Gary is right about your new temp probe not in the flow of coolant. That is a must. I don't agree with him on making the factory unit work. Ok, make it work if there is another hole to stick it in, but if you can't find a spot, forget the factory unit, it's not worth the hassle.
What is the consensus on putting a "T" into a heater hose, to install the aftermarket sender? I could then put the stock sender back into the manifold. It should be in a stream of coolant there.
If you mean to make up a tee with barbs on the ends of the top and the sender in the bottom and sticking into the stream, that should work. However, my guess is that the temp you will be seeing will be a few degrees lower, and maybe many degrees lower, depending on which hose you place it in. If you go ahead of the heater then it'll be down a few degrees. But after the heater it'll be down quite a few degrees and how many will vary depending on whether you have the heater on and how cold the outside temp is since that's what air is going through the heater.
Your water pump or block doesn't have a port like this?
Nothing on the water pump. There is a plug on the thermostat housing, that has a sensor with a couple of vacuum lines on it. A quick glance didn't turn up anything on the block.
If I go the heater hose route, does the flow come from the water pump, and back into the manifold, or vice versa?
One line comes from the carb, and the other goes into the loom somewhere. The vac advance has a line directly from the carb.
I'm going to try the heater hose "T" , using the hose from the pump. A few degrees either way won't matter.

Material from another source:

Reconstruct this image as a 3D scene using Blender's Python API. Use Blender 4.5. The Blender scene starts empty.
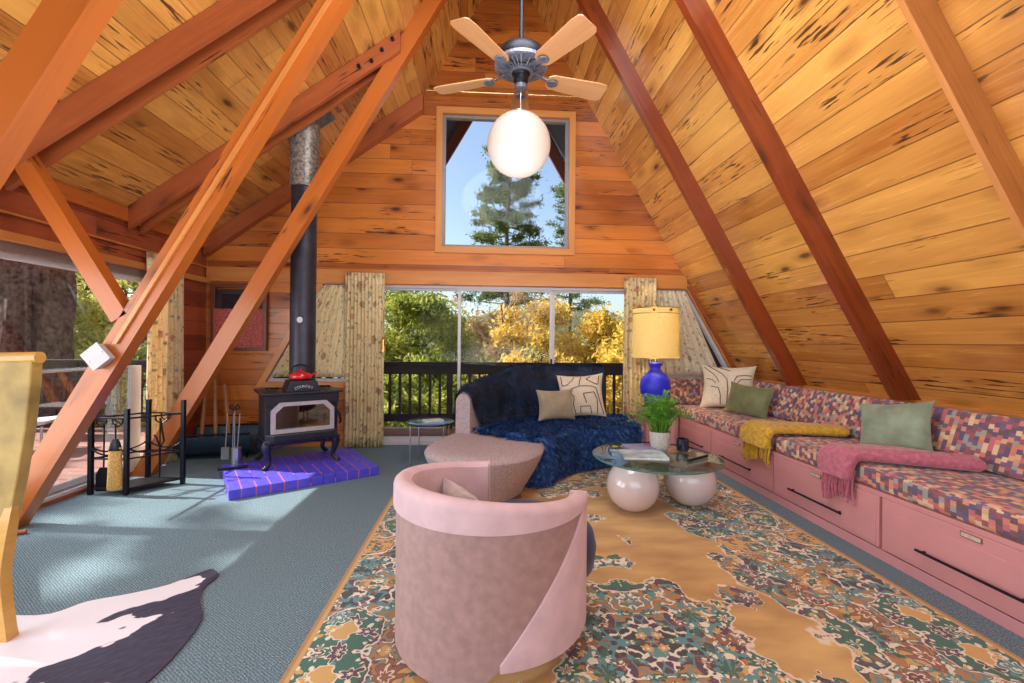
import bpy, bmesh, math, random
import numpy as np
from mathutils import Vector, Matrix, Euler
from math import sin, cos, pi, sqrt, radians, atan2, hypot
random.seed(7)
rng = np.random.default_rng(11)
SC = bpy.context.scene
COL = SC.collection
# ------------------------------------------------------------------ camera, sky, sun, exposure
cd = bpy.data.cameras.new('camera'); cam = bpy.data.objects.new('camera', cd); COL.objects.link(cam)
cd.sensor_width = 36; cd.lens = 440 / 1024 * 36; cd.clip_end = 600; cd.clip_start = .05
YAW, PIT, ROL, CH = .061, .004, .009, 1.3
_f = Vector((sin(YAW) * cos(PIT), cos(YAW) * cos(PIT), sin(PIT))); _r = Vector((cos(YAW), -sin(YAW), 0)); _u = _r.cross(_f)
_r2 = _r * cos(ROL) + _u * sin(ROL); _u2 = -_r * sin(ROL) + _u * cos(ROL)
cam.matrix_world = Matrix(((_r2.x, _u2.x, -_f.x, 0), (_r2.y, _u2.y, -_f.y, 0), (_r2.z, _u2.z, -_f.z, CH), (0, 0, 0, 1)))
SC.camera = cam
SC.view_settings.view_transform = 'Standard'; SC.view_settings.look = 'None'; SC.view_settings.gamma = 1
SC.view_settings.use_curve_mapping = False; SC.view_settings.exposure = 0.0
W = bpy.data.worlds.new('world'); SC.world = W; W.use_nodes = True
wn = W.node_tree; sky = wn.nodes.new('ShaderNodeTexSky'); sky.sky_type = 'NISHITA'; sky.sun_disc = False
sky.sun_elevation = radians(42); sky.sun_rotation = radians(-81); sky.air_density = 1.0; sky.dust_density = 2.2; sky.ozone_density = .7
bg = wn.nodes['Background']; bg.inputs['Strength'].default_value = .27
wn.links.new(sky.outputs[0], bg.inputs[0])
SUN_D = Vector((1, -.16, -.92)).normalized()
def lamp(name, kind, energy, color=(1, 1, 1), loc=(0, 0, 0), d=None, **kw):
    l = bpy.data.lights.new(name, kind); l.energy = energy; l.color = color
    for k, v in kw.items(): setattr(l, k, v)
    o = bpy.data.objects.new(name, l); COL.objects.link(o); o.location = loc
    if d is not None: o.rotation_euler = Vector(d).to_track_quat('-Z', 'Y').to_euler()
    return o
lamp('sun', 'SUN', 10, (1, .95, .88), (-8, 1, 9), SUN_D, angle=.012)
lamp('rear_fill', 'AREA', 72, (.88, .95, 1), (.4, -1.55, 2.1), (0, 1, .12), shape='RECTANGLE', size=4.6, size_y=2.6)  # added fill lamp behind the camera, standing in for unseen window light
lamp('dormer_side_fill', 'AREA', 115, (.86, .94, 1), (-3.3, 1.2, 1.1), (1, .12, .15), shape='RECTANGLE', size=4.4, size_y=1.7)  # added area lamp inside the left glazing, boosts the daylight from that side
lamp('upward_fill', 'AREA', 80, (.94, .97, 1), (.2, 2.1, 1.05), (.0, .15, 1), shape='DISK', size=2.2)  # added fill lamp aimed up, brightens ceiling and beam undersides
lamp('overhead_fill', 'AREA', 75, (.9, .95, 1), (.3, 2.4, 4.2), (0, .55, -1), shape='DISK', size=1.6)  # added fill lamp under the ridge, brightens the floor and back of the room

# ------------------------------------------------------------------ node helpers
def mat(name):
    m = bpy.data.materials.new(name); m.use_nodes = True; m.node_tree.nodes.clear()
    return m
class NT:
    def __init__(s, m): s.t = m.node_tree
    def n(s, typ, ins=None, **props):
        nd = s.t.nodes.new(typ)
        for k, v in props.items(): setattr(nd, k, v)
        for k, v in (ins or {}).items(): s.set(nd.inputs[k], v)
        return nd
    def set(s, inp, v):
        if isinstance(v, bpy.types.NodeSocket): s.t.links.new(v, inp)
        else:
            if inp.type == 'RGBA' and len(v) == 3: v = (*v, 1)
            inp.default_value = v
    def m(s, op, a, b=0., c=0., clamp=False):
        nd = s.n('ShaderNodeMath', {0: a, 1: b, 2: c}, operation=op, use_clamp=clamp); return nd.outputs[0]
    def xyz(s, x, y, z=0.):
        return s.n('ShaderNodeCombineXYZ', {0: x, 1: y, 2: z}).outputs[0]
    def noise(s, v, scale=1., detail=3., rough=.5, dist=0.):
        return s.n('ShaderNodeTexNoise', {'Vector': v, 'Scale': scale, 'Detail': detail, 'Roughness': rough, 'Distortion': dist}).outputs[0]
    def vor(s, v, scale=1., out=0, feature='F1', rnd=1.):
        return s.n('ShaderNodeTexVoronoi', {'Vector': v, 'Scale': scale, 'Randomness': rnd}, feature=feature).outputs[out]
    def white(s, v):
        nd = s.n('ShaderNodeTexWhiteNoise', {'Vector': v}, noise_dimensions='3D'); return nd.outputs[0]
    def mix(s, f, a, b, mode='MIX'):
        nd = s.n('ShaderNodeMix', data_type='RGBA', blend_type=mode)
        s.set(nd.inputs[0], f); s.set(nd.inputs[6], a); s.set(nd.inputs[7], b); return nd.outputs[2]
    def ramp(s, f, stops, interp='LINEAR'):
        nd = s.n('ShaderNodeValToRGB', {0: f}); r = nd.color_ramp; r.interpolation = interp
        while len(r.elements) < len(stops): r.elements.new(.5)
        for e, (p, c) in zip(r.elements, stops): e.position = p; e.color = (*c, 1)
        return nd.outputs[0]
    def step(s, v, lo, hi):
        return s.n('ShaderNodeMapRange', {0: v, 1: lo, 2: hi, 3: 0., 4: 1.}).outputs[0]
    def uv(s):
        o = s.n('ShaderNodeUVMap').outputs[0]; sp = s.n('ShaderNodeSeparateXYZ', {0: o}); return o, sp.outputs[0], sp.outputs[1]
    def obj(s): return s.n('ShaderNodeTexCoord').outputs['Object']
    def out(s, col, rough=.5, metal=0., bump=None, bstr=.3, bdist=.01, coat=0., spec=.5, sheen=0., trans=0., emis=None, estr=0., alpha=None):
        b = s.n('ShaderNodeBsdfPrincipled'); s.set(b.inputs['Base Color'], col); s.set(b.inputs['Roughness'], rough)
        b.inputs['Metallic'].default_value = metal; b.inputs['Coat Weight'].default_value = coat; b.inputs['Coat Roughness'].default_value = .15
        b.inputs['Specular IOR Level'].default_value = spec; b.inputs['Sheen Weight'].default_value = sheen
        if emis is not None: s.set(b.inputs['Emission Color'], emis); b.inputs['Emission Strength'].default_value = estr
        if bump is not None:
            bp = s.n('ShaderNodeBump', {'Height': bump, 'Strength': bstr, 'Distance': bdist}); s.t.links.new(bp.outputs[0], b.inputs['Normal'])
        sh = b.outputs[0]
        if trans:
            tr = s.n('ShaderNodeBsdfTranslucent'); s.set(tr.inputs[0], col)
            mx = s.n('ShaderNodeMixShader', {0: trans, 1: sh, 2: tr.outputs[0]}); sh = mx.outputs[0]
        o = s.n('ShaderNodeOutputMaterial'); s.t.links.new(sh, o.inputs[0]); return b
def lin(r, g, b):
    f = lambda c: ((c / 255 + .055) / 1.055) ** 2.4 if c > 10.3 else c / 255 / 12.92
    return (f(r), f(g), f(b))
def plain(name, rgb, rough=.5, metal=0., nscale=30., namp=.12, bstr=.0, **kw):
    m = mat(name); t = NT(m); o = t.obj(); n = t.noise(o, nscale, 4)
    c = lin(*rgb); d = tuple(x * (1 - namp * 2.2) for x in c); l = tuple(min(1, x * (1 + namp)) for x in c)
    t.out(t.ramp(n, [(.3, d), (.7, l)]), rough, metal, bump=n if bstr else None, bstr=bstr, **kw); return m
def wood(name, dark, light, sp=None, blen=2.6, rough=.32, knots=1., streak=1., coat=.25, seed=0., var=.5, grainy=1.):
    m = mat(name); t = NT(m); _, u, v = t.uv()
    if sp:
        vv = t.m('DIVIDE', v, sp); row = t.m('FLOOR', vv); fr = t.m('FRACT', vv)
        ed = t.m('MULTIPLY', t.m('MINIMUM', fr, t.m('SUBTRACT', 1., fr)), sp)
        rnd = t.white(t.xyz(row, seed, 1.)); uu = t.m('ADD', u, t.m('MULTIPLY', rnd, 7.))
        ub = t.m('DIVIDE', uu, blen); bi = t.m('FLOOR', ub); fu = t.m('FRACT', ub)
        eu = t.m('MULTIPLY', t.m('MINIMUM', fu, t.m('SUBTRACT', 1., fu)), blen)
        r2 = t.white(t.xyz(row, bi, seed + 3.))
        seam = t.m('MAXIMUM', t.step(ed, .0055, .0015), t.step(eu, .003, .001))
        vl = t.m('ADD', v, t.m('MULTIPLY', rnd, 5.))
    else:
        uu = t.m('ADD', u, seed); vl = v; r2 = t.white(t.xyz(seed, 1., 2.)); seam = None; rnd = r2
    z = t.m('MULTIPLY', r2, 9.)
    g = t.noise(t.xyz(t.m('MULTIPLY', uu, 1.6), t.m('MULTIPLY', vl, 26.), z), 1., 5., .6, 1.2)
    big = t.noise(t.xyz(t.m('MULTIPLY', uu, .8), t.m('MULTIPLY', vl, 5.), z), 1., 3.)
    f = t.m('ADD', t.m('MULTIPLY', g, .42 * grainy), t.m('MULTIPLY', big, .55))
    f = t.m('ADD', f, t.m('MULTIPLY', t.m('SUBTRACT', r2, .5), var)); f = t.m('ADD', f, .02)
    mid = tuple((a + b) / 2 for a, b in zip(dark, light))
    col = t.ramp(f, [(.12, dark), (.45, mid), (.82, light)])
    h = t.m('MULTIPLY', g, .06)
    if knots:
        kd = t.n('ShaderNodeTexVoronoi', {'Vector': t.xyz(t.m('MULTIPLY', uu, 2.2), t.m('MULTIPLY', vl, 5.6), z), 'Scale': 1.}, feature='F1')
        pres = t.m('LESS_THAN', t.n('ShaderNodeSeparateColor', {0: kd.outputs[1]}).outputs[0], .46 * knots)
        kk = t.m('MULTIPLY', t.step(t.m('ADD', kd.outputs[0], t.m('MULTIPLY', t.m('SUBTRACT', g, .5), .06)), .175, .07), pres)
        halo = t.m('MULTIPLY', t.step(kd.outputs[0], .42, .12), pres)
        col = t.mix(t.m('MULTIPLY', halo, .5), col, tuple(x * .55 for x in dark)); col = t.mix(t.m('MULTIPLY', kk, .85), col, lin(62, 30, 22))
    if streak:
        s1 = t.noise(t.xyz(t.m('MULTIPLY', uu, 4.6), t.m('MULTIPLY', vl, 52.), z), 1., 2.)
        s2 = t.noise(t.xyz(t.m('MULTIPLY', uu, 1.1), t.m('MULTIPLY', vl, 3.2), t.m('ADD', z, 4.)), 1., 1.)
        sk = t.m('MULTIPLY', t.step(s1, .575, .625), t.step(s2, .62 - .05 * streak, .68 - .05 * streak))
        col = t.mix(t.m('MULTIPLY', sk, .88), col, lin(50, 26, 24))
    if seam is not None:
        col = t.mix(t.m('MULTIPLY', seam, .75), col, lin(72, 36, 20)); h = t.m('SUBTRACT', h, seam)
    rr = t.m('ADD', rough, t.m('MULTIPLY', g, .12))
    t.out(col, rr, bump=h, bstr=.35, bdist=.004, coat=coat); return m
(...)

The heater hose isn't the greatest place to read the temp of the engine, but it will probably be ok as long as you call it "good" right now, see how the guage reacts, and use that as a baseline for being "normal". That's how the factory gauge works right? Most temperatures are "normal".
That's the plan. Before, the factory gauge would always run in the very high normal range, almost to the "H". But you could grab a radiator hose, and it was no where that hot.